Wednesday, November 03, 2010

Costly Election

If you take the dollars spent on this election:

Congressional Elections: Missouri District 07 Race: 2010 Cycle - OpenSecrets.org

and divide by the votes:

State Of Missouri - U.S. Representative - District 7 - Summary - MO Secretary of State

you get the cost paid per vote:

Billy Long      = $7.13 per vote
Scott Eckersley = $3.01 per vote
Kevin Craig = $0.02 per vote
I went to a government-run school, so I admit I can't do math. My only campaign cost was gas to get to the debates.

I'm quite happy I passed the 10,000 vote mark. I didn't do as well as the KOLR poll suggested, but still did very well for a Libertarian in a hotly-contested three-way race.

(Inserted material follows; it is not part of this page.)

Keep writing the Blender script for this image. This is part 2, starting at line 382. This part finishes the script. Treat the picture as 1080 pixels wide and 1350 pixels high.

If I could have convinced an additional 70,131 Republicans to abandon the GOP and vote Libertarian, I could have won this election. But that would have cost me around $2,000 dollars (at my present rate of campaign efficiency).

I feel sorry for Scott Eckersley, who seems like a nice guy, but raised possibly a quarter of a million dollars and got fewer votes than Jack Truman did in 2006. I never saw Truman during the entire campaign. I don't know if he campaigned at all. He didn't spend much, if anything. This is why the Democrat Party never spends any money in this district.

1 comment:

Kevin Craig said...

Latest on campaign costs from the Springfield News-Leader (News-Leader.com):

In the 7th Congressional District, Republican Rep.-elect Billy Long raised and spent about $1.2 million to win his race. He loaned his campaign $42,000 in August and paid it back in full two months later.

Democrat Scott Eckersley raised $231,745 and spent $183,222. Eckersley ended the campaign without paying himself back the $100,000 that he loaned his campaign in June.

Hartzler racked up debt to beat Skelton

So my calculator says Billy Long spent $8.51 per vote.